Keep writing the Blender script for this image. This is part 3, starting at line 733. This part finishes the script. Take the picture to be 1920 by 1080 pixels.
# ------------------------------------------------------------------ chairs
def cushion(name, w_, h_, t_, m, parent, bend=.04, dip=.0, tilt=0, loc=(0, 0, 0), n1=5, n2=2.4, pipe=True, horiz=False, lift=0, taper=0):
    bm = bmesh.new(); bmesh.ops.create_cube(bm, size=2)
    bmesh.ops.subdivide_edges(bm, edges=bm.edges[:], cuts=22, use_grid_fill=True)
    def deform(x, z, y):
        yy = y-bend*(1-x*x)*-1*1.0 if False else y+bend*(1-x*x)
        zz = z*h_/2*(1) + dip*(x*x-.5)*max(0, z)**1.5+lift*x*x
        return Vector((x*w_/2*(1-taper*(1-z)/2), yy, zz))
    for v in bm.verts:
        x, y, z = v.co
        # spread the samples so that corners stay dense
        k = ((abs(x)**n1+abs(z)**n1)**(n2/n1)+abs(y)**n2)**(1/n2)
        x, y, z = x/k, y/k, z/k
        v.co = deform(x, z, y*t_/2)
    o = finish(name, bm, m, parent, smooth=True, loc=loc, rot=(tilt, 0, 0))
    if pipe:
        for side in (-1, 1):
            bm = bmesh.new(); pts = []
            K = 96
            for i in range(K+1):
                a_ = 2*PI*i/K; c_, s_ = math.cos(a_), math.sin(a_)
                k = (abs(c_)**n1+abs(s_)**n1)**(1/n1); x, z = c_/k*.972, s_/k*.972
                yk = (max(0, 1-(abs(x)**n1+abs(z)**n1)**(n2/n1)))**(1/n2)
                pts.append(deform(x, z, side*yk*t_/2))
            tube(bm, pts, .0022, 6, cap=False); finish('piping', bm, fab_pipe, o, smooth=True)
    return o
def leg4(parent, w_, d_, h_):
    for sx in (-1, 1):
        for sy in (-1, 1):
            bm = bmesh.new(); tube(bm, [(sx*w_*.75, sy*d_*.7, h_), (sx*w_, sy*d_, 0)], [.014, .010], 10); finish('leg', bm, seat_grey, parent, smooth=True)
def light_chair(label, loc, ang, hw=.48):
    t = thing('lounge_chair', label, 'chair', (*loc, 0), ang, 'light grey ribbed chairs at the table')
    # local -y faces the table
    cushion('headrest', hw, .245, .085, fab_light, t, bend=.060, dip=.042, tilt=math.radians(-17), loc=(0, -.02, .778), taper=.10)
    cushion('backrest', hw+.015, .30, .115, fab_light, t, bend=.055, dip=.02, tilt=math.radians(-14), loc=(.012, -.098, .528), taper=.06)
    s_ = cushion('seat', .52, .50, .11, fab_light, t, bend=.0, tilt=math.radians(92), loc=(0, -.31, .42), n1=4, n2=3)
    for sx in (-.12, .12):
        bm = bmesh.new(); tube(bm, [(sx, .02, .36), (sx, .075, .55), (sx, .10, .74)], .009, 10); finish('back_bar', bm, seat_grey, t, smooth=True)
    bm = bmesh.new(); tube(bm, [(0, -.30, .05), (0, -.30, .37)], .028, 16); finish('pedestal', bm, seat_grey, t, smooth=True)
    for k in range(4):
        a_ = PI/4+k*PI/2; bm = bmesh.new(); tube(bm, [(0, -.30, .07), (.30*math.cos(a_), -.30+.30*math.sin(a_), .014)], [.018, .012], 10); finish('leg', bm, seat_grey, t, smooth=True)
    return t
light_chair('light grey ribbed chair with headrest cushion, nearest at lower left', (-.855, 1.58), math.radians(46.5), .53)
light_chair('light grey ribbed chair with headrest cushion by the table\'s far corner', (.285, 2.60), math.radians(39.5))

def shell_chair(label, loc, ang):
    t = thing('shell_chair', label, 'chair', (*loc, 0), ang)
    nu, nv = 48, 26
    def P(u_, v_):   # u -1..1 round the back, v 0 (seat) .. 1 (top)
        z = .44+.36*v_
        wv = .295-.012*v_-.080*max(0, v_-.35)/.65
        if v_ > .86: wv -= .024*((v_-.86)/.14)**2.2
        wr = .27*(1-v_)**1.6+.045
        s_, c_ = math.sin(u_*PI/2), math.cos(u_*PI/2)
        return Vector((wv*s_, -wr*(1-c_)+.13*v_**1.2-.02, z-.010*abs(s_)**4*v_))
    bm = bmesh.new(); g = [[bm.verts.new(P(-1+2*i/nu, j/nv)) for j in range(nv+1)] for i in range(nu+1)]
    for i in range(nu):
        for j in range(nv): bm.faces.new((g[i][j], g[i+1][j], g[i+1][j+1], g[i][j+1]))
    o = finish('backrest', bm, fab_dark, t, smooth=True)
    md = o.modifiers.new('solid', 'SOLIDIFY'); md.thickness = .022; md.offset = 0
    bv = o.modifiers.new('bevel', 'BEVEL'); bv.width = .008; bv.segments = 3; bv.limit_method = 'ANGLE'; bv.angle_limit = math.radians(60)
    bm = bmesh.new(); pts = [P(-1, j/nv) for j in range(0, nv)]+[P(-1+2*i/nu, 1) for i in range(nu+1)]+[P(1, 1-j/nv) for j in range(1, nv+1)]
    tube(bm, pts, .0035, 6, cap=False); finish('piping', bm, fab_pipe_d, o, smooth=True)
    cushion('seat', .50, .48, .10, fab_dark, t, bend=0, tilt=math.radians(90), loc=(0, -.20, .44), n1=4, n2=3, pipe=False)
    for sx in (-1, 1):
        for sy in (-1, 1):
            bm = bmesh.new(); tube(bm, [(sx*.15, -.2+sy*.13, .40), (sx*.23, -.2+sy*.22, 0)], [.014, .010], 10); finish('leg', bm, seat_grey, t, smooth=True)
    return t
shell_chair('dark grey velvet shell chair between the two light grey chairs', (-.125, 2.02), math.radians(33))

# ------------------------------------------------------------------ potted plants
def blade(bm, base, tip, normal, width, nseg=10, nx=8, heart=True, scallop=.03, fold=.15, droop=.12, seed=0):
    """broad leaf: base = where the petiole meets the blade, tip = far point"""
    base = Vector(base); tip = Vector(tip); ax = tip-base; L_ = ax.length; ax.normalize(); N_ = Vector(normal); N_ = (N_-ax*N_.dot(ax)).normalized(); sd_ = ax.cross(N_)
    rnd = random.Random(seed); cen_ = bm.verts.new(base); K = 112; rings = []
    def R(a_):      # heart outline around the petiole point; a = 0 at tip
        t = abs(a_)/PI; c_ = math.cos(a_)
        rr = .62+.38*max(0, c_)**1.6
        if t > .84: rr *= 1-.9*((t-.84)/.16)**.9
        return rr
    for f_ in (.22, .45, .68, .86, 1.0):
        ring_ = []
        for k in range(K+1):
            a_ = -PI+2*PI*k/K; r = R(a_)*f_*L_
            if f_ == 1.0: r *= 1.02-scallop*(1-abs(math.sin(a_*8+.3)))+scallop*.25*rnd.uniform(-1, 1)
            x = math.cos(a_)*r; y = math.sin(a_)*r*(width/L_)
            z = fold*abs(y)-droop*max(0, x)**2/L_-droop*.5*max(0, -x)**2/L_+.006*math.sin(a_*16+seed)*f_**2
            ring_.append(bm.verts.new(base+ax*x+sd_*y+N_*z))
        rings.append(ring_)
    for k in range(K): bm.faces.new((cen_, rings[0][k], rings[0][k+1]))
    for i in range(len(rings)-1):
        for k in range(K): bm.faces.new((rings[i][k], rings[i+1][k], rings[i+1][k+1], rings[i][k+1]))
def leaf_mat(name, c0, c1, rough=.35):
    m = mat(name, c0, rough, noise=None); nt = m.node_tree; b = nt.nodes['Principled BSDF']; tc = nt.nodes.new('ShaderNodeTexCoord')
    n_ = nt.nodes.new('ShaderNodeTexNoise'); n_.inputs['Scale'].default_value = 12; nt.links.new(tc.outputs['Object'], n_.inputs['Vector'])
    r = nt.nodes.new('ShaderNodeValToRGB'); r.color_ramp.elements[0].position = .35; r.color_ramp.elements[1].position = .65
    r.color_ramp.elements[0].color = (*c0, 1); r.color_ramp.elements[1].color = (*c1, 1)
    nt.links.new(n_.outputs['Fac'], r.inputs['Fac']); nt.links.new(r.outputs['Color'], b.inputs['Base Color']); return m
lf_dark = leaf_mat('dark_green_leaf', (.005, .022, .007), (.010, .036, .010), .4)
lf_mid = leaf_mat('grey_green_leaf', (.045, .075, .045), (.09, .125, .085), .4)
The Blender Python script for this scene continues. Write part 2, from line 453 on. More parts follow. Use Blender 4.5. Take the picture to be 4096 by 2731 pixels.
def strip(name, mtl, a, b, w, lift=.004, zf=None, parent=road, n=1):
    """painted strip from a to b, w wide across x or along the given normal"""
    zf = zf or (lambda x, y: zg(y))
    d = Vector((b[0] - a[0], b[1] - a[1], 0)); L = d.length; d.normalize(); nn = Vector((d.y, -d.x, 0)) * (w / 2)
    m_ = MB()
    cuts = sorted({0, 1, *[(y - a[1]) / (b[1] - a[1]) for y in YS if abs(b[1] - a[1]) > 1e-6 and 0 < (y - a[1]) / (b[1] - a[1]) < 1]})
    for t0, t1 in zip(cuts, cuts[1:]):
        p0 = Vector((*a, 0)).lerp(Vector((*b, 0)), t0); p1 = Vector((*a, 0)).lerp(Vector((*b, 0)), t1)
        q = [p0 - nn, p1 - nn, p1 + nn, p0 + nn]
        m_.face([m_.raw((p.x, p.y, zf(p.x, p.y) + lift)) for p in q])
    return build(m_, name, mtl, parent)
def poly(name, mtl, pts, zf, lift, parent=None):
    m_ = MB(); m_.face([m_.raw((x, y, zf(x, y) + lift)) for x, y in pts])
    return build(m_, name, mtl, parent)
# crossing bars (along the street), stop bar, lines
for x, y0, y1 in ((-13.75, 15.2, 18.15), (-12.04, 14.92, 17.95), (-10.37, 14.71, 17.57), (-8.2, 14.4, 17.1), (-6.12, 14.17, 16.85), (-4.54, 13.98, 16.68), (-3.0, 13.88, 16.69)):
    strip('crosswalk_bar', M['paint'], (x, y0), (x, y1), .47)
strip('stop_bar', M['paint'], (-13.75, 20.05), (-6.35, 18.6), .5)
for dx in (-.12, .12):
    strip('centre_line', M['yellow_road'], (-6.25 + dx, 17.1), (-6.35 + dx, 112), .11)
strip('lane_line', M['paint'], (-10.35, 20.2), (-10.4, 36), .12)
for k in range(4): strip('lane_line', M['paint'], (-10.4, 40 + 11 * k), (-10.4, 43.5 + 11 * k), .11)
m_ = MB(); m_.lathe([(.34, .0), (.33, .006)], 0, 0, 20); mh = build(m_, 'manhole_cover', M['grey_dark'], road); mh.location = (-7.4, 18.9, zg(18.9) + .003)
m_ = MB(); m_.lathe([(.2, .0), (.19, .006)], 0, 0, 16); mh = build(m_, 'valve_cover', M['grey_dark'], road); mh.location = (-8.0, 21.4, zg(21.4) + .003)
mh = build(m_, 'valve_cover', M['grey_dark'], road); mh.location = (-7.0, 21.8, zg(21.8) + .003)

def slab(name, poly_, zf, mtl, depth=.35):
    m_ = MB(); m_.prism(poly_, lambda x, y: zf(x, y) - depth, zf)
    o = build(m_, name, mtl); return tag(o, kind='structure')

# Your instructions
Copy each line of the listing that includes "picture".

# Correct answer
Keep writing the Blender script for this image. This is part 3, starting at line 733. This part finishes the script. Take the picture to be 1920 by 1080 pixels.
The Blender Python script for this scene continues. Write part 2, from line 453 on. More parts follow. Use Blender 4.5. Take the picture to be 4096 by 2731 pixels.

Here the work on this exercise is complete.